JOB —
Take the lines from the beginning of the data below through the line holding "S.cycles.sample_clamp_indirect = 12" and return exactly those.

________________________________________

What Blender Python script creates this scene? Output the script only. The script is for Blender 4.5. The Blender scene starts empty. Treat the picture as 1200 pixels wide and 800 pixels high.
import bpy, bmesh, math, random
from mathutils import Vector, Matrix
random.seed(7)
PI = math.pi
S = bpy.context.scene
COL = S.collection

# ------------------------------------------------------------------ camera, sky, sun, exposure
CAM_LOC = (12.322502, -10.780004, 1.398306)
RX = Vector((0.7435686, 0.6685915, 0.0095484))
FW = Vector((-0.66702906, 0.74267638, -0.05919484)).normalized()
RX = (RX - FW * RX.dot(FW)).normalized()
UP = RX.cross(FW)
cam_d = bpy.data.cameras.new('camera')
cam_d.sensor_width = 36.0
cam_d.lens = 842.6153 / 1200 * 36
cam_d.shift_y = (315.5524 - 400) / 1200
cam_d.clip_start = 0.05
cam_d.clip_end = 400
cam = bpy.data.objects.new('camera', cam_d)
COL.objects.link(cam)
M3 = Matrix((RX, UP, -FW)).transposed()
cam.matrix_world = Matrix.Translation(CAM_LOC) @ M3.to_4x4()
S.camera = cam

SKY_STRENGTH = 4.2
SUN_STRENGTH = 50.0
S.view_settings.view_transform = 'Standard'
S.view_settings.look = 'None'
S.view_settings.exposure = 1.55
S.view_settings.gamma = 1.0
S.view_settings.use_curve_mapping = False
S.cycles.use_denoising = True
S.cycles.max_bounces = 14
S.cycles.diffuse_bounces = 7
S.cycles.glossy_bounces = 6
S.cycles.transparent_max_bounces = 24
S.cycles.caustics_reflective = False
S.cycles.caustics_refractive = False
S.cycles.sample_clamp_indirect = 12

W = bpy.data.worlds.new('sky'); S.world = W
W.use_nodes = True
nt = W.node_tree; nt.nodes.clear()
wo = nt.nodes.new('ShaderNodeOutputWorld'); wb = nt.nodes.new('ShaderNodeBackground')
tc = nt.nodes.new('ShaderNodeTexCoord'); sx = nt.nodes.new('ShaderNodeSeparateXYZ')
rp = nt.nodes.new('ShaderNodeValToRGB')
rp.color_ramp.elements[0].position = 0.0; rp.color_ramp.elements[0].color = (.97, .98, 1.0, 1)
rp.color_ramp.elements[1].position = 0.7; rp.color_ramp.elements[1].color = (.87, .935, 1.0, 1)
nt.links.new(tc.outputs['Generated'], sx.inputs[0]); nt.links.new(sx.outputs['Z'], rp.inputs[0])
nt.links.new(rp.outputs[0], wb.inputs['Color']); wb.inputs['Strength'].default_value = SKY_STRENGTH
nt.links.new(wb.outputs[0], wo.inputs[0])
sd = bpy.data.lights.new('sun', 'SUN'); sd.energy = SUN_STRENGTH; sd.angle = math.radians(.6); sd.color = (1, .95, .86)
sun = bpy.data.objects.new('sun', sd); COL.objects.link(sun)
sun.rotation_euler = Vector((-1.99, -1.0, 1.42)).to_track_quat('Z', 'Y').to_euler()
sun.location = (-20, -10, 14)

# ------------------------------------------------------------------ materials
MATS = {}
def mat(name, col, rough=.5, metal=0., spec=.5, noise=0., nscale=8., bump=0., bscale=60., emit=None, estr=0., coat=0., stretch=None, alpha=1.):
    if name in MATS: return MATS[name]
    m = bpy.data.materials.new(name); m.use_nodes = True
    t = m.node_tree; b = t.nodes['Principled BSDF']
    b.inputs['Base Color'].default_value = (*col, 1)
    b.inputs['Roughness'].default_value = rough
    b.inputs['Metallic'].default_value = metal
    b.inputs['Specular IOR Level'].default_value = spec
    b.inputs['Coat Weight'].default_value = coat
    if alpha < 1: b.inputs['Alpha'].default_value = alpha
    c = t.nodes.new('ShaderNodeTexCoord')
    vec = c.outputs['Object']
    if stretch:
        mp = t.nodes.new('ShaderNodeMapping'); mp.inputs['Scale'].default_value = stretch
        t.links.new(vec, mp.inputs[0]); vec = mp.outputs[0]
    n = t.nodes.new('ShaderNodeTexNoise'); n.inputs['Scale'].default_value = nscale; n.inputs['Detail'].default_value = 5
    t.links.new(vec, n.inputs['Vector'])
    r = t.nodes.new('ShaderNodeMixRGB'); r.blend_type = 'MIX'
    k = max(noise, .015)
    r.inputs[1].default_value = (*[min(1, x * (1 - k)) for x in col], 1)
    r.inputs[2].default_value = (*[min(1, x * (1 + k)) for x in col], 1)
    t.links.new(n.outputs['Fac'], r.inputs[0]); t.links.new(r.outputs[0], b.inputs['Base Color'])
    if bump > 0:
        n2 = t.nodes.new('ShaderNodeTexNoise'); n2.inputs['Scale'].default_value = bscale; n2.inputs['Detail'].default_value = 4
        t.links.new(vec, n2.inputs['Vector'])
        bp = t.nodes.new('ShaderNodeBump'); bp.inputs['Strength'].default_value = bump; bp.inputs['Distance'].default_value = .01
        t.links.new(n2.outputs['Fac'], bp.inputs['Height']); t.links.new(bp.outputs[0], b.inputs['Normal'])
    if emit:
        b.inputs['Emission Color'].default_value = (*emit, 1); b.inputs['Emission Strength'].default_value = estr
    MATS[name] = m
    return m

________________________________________

OUTPUT FOR THIS TASK —
What Blender Python script creates this scene? Output the script only. The script is for Blender 4.5. The Blender scene starts empty. Treat the picture as 1200 pixels wide and 800 pixels high.
import bpy, bmesh, math, random
from mathutils import Vector, Matrix
random.seed(7)
PI = math.pi
S = bpy.context.scene
COL = S.collection

# ------------------------------------------------------------------ camera, sky, sun, exposure
CAM_LOC = (12.322502, -10.780004, 1.398306)
RX = Vector((0.7435686, 0.6685915, 0.0095484))
FW = Vector((-0.66702906, 0.74267638, -0.05919484)).normalized()
RX = (RX - FW * RX.dot(FW)).normalized()
UP = RX.cross(FW)
cam_d = bpy.data.cameras.new('camera')
cam_d.sensor_width = 36.0
cam_d.lens = 842.6153 / 1200 * 36
cam_d.shift_y = (315.5524 - 400) / 1200
cam_d.clip_start = 0.05
cam_d.clip_end = 400
cam = bpy.data.objects.new('camera', cam_d)
COL.objects.link(cam)
M3 = Matrix((RX, UP, -FW)).transposed()
cam.matrix_world = Matrix.Translation(CAM_LOC) @ M3.to_4x4()
S.camera = cam

SKY_STRENGTH = 4.2
SUN_STRENGTH = 50.0
S.view_settings.view_transform = 'Standard'
S.view_settings.look = 'None'
S.view_settings.exposure = 1.55
S.view_settings.gamma = 1.0
S.view_settings.use_curve_mapping = False
S.cycles.use_denoising = True
S.cycles.max_bounces = 14
S.cycles.diffuse_bounces = 7
S.cycles.glossy_bounces = 6
S.cycles.transparent_max_bounces = 24
S.cycles.caustics_reflective = False
S.cycles.caustics_refractive = False
S.cycles.sample_clamp_indirect = 12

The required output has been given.